Frequency hopping has the disadvantage the receiver cannot use PSK, QPSK, or M-ary PSK techniques, because it is just too hard to synchronize the different phase angles at different times on different frequency bands. However M-ary FSK is frequently used, with great success.

A system is called a "Slow Hopping System" if the hop rate is slower than the symbol rate (an integer number of symbols transmitted per hop). A system is called a "Fast Hopping System" if the symbol rate is slower than the hop rate (an integer number of hops per each symbol). Fast hop systems are more complicated to implement, but are more immune to channel distortion.

An orthogonal frequency division multiplexing (OFDM) system is similar to a frequency hopping system in that part of the information is transmitted at one narrowband frequency, and other information is transmitted at a different narrowband frequency. However, rather than transmitting at only one narrowband frequency at a time, an OFDM system transmits at all of its frequencies all the time.
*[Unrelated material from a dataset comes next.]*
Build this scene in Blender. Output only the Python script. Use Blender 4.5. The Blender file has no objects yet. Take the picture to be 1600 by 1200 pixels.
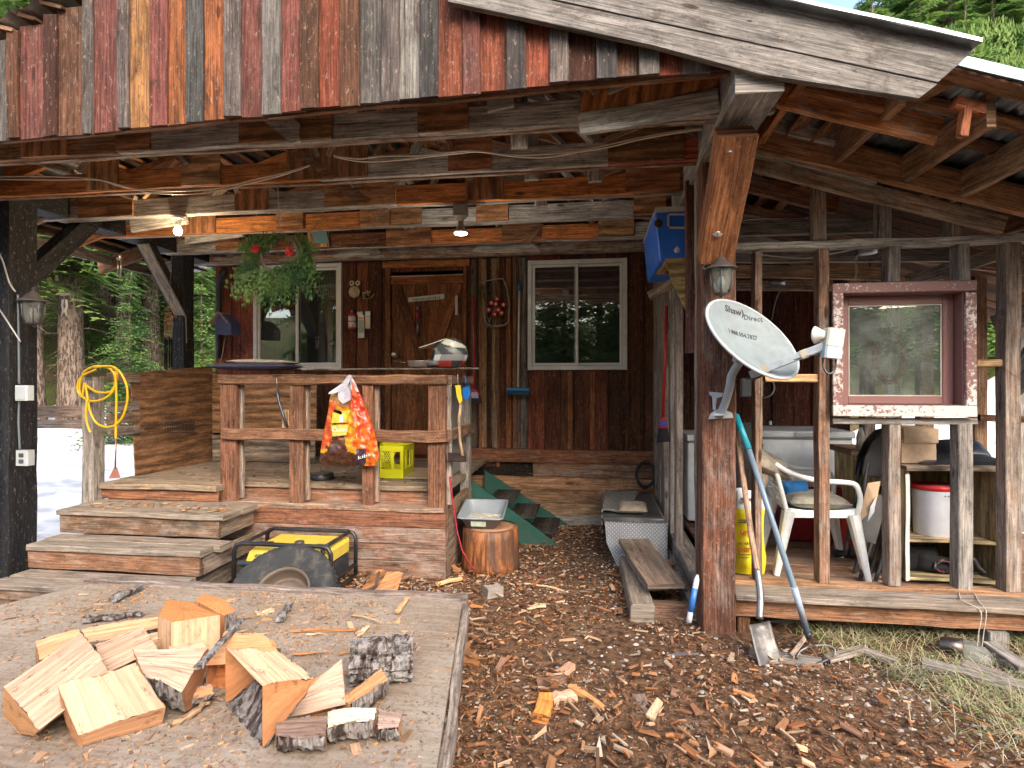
import bpy, math, random
from mathutils import Vector, Matrix, noise
R = math.radians
random.seed(7)
SC = bpy.context.scene
# ---------------------------------------------------------------- camera, sky, sun, exposure
YAW = R(8.0); EYE = 1.5; FPX = 889.0
cam_d = bpy.data.cameras.new("camera"); cam = bpy.data.objects.new("camera", cam_d)
SC.collection.objects.link(cam)
cam.location = (0, 0, EYE); cam.rotation_euler = (R(90), 0, YAW)
cam_d.sensor_width = 36; cam_d.lens = 20.0; cam_d.clip_start = 0.05; cam_d.clip_end = 500
SC.camera = cam
w = bpy.data.worlds.new("World"); SC.world = w; w.use_nodes = True
nt = w.node_tree; nt.nodes.clear()
sky = nt.nodes.new("ShaderNodeTexSky"); sky.sky_type = 'NISHITA'; sky.sun_disc = False
SUN_EL = R(36); SUN_AZ = R(152)          # azimuth from +Y clockwise
sky.sun_elevation = SUN_EL; sky.sun_rotation = SUN_AZ; sky.air_density = 1.0; sky.dust_density = 4.0; sky.ozone_density = 0.6
bg = nt.nodes.new("ShaderNodeBackground"); bg.inputs[1].default_value = 0.15
wo = nt.nodes.new("ShaderNodeOutputWorld")
nt.links.new(sky.outputs[0], bg.inputs[0]); nt.links.new(bg.outputs[0], wo.inputs[0])
sd = bpy.data.lights.new("sun", 'SUN'); sd.energy = 0.6; sd.angle = R(40); sd.color = (1.0, 0.96, 0.9)
sun = bpy.data.objects.new("sun", sd); SC.collection.objects.link(sun)
sdir = Vector((math.sin(SUN_AZ)*math.cos(SUN_EL), math.cos(SUN_AZ)*math.cos(SUN_EL), math.sin(SUN_EL)))
sun.rotation_euler = sdir.to_track_quat('Z', 'Y').to_euler(); sun.location = sdir*30
SC.view_settings.view_transform = 'Standard'; SC.view_settings.look = 'None'
SC.view_settings.exposure = 2.0; SC.view_settings.gamma = 1.0
SC.cycles.max_bounces = 10; SC.cycles.diffuse_bounces = 6; SC.cycles.transparent_max_bounces = 12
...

Because any one narrow band it transmitted constantly, it's fairly easy to synchronize phase angles and use the best modulation technique for that band (QPSK). Because all the frequencies are generated by one transmitter, it is possible to pack them far more tightly together without interference than a system that dedicated each frequency to a different transmitter.
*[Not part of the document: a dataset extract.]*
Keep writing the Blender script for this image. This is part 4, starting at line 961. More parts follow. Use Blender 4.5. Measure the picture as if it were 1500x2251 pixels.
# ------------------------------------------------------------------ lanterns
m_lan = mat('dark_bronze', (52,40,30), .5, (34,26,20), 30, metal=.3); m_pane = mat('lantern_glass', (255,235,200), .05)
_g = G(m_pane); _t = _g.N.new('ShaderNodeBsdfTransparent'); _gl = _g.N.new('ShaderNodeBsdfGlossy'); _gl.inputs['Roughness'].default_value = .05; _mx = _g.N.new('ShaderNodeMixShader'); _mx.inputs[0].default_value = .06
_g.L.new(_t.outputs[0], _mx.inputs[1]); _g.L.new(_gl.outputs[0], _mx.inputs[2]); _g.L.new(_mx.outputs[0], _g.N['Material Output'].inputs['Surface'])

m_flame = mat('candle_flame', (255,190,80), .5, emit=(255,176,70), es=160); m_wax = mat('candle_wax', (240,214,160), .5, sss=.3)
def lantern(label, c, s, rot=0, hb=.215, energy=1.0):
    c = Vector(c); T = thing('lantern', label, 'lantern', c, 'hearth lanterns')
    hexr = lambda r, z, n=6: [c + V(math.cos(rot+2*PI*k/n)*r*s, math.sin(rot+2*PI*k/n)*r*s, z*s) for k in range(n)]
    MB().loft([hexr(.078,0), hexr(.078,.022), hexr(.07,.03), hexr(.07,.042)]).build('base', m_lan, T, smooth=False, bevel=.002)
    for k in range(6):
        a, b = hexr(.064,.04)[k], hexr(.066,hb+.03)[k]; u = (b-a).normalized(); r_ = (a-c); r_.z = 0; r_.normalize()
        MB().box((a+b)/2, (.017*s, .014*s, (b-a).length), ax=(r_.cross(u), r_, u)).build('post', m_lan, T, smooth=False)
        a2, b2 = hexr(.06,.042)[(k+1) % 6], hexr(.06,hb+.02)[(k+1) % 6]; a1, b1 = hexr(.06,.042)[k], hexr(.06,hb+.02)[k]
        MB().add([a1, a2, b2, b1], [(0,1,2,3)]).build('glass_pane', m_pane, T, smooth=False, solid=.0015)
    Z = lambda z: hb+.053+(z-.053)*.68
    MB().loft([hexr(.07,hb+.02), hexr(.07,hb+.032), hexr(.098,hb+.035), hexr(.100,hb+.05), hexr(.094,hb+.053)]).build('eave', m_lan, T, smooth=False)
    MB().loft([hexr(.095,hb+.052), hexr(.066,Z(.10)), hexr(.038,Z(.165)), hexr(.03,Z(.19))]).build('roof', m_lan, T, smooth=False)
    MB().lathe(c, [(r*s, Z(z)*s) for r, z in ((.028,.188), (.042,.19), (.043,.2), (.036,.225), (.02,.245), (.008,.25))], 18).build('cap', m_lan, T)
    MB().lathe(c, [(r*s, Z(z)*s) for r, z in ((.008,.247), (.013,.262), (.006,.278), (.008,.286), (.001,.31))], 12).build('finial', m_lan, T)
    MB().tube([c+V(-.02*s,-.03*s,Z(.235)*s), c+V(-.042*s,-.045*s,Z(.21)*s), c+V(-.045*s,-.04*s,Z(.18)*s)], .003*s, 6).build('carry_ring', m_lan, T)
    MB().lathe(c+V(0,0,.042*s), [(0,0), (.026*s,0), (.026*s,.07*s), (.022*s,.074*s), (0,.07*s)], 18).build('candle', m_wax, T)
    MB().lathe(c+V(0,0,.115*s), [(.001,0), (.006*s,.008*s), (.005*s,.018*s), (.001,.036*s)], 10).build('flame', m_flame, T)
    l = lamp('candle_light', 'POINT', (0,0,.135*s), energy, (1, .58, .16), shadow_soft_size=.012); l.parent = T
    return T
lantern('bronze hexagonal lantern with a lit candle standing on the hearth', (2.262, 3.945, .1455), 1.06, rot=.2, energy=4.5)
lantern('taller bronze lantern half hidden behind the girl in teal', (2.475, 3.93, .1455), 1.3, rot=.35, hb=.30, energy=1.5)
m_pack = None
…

Reflections ("fading") and noise sources often obliterate a few of the narrow bands. To overcome this, the bits are "coded" (COFDM). A forward error correction (Data Coding Theory/Forward Error Correction) code is spread across every channel, such that even if 2 channels are completely obliterated, only 2 bits of the code word are lost. Then the receiver uses the FEC to reconstruct the obliterated data.

In practice, practically all OFDM systems are coded orthogonal frequency division multiplexing (COFDM) systems.